«J'ai travaillé pour une bibliothèque en Pennsylvanie et écrivais une chronique mensuelle de recommandations littéraires. […] Je suis une lectrice compulsive (un don de naissance) et je lis deux livres par jour.» Le profil Amazon de Harriet Klausner – qui précise également qu'elle avait deux chiens et quatre chats – ne sera plus jamais mis à jour : cette utilisatrice pas comme les autres du site d'e-commerce est décédée près d'Atlanta le 15 octobre à l'âge de 63 ans. Pas comme les autres car entre la fin des années 90 et le 12 octobre, date de sa dernière publication sur le site, Klausner a écrit pas moins de 31 014 critiques de livres vendus sur Amazon.

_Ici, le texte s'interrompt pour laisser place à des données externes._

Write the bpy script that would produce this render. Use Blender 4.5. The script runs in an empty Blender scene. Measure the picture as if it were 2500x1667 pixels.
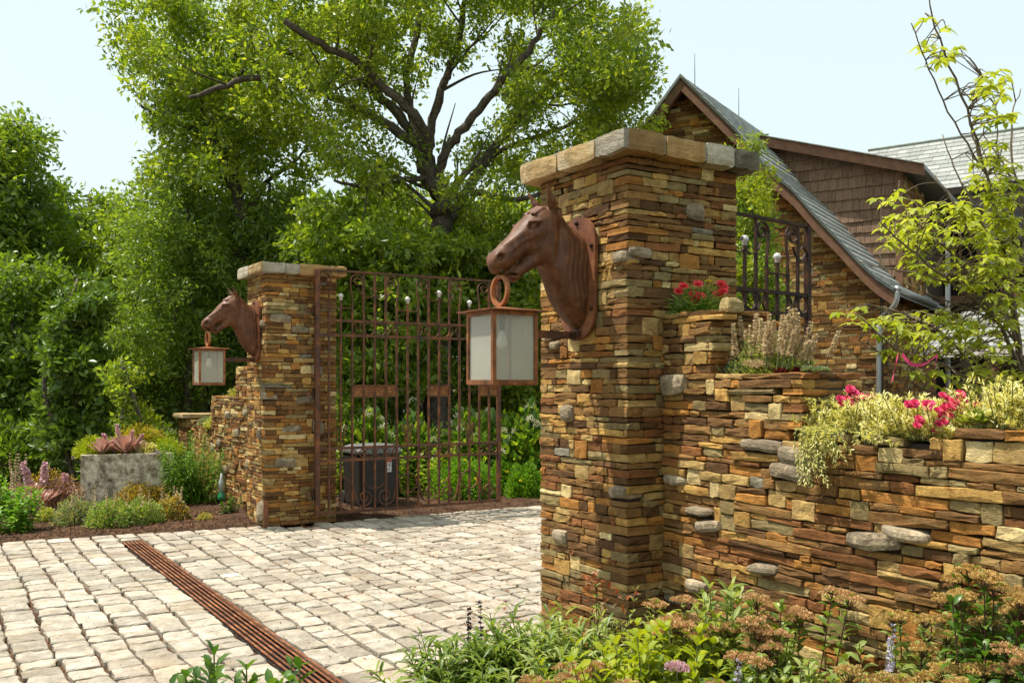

Harriet Klausner has passed on. She reviewed many of my books, and may have even read some of them. RIP, Harriet. https://t.co/SBfOyamTEi
— John Scalzi (@scalzi) October 22, 2015
Dès l'annonce de sa disparition, la semaine dernière, des écrivains lui ont rendu hommage sur les réseaux sociaux, à l'image du romancier américain de science-fiction John Scalzi, auteur de Redshirts - Au mépris du danger (prix Hugo du meilleur roman 2013) : «Harriet Klausner nous a quittés. Elle a critiqué beaucoup de mes livres, et elle en a peut-être même lus certains. RIP, Harriet.» Cet hommage teinté d'humour noir reflète bien l'attitude ambivalente des internautes vis-à-vis de Klausner, souvent accusée de s'arranger avec la réalité.
Woman Who Reviewed 31,000 Books on Amazon Dies. Harriet Klausner (1952-2015). Info: https://t.co/wupOpYo7Ha pic.twitter.com/UtR64anTfE
— Cliff Pickover (@pickover) October 26, 2015
En 2012, le New York Times relevait ainsi que 99,9% de ses critiques attribuaient quatre ou cinq étoiles (sur un maximum de cinq) aux romans sélectionnés. Klausner se justifiait ainsi : «si j'arrive à dépasser les 50 premières pages, ça veut dire que j'aime le livre, donc je le critique». Traduction : elle ne s'attaquait jamais à un ouvrage qui lui aurait déplu. De quoi relativiser l'intérêt des textes de cette amatrice de romances Harlequin, éternelle enthousiaste, même devant un livre intitulé Danses sous la pleine lune d'automne.
Ses critiques étaient régulièrement attaquées par une communauté de haters regroupés sous le nom de Harriet Klausner Appreciation Society, comme le rappelle le Washington Post -dont le propriétaire, Jeff Bezos, n'est autre que le PDG d'Amazon. Le journal rappelle au passage le conseil de Klausner à ses détracteurs, dont elle ne se souciait guère : «profitez de la vie, lisez un livre».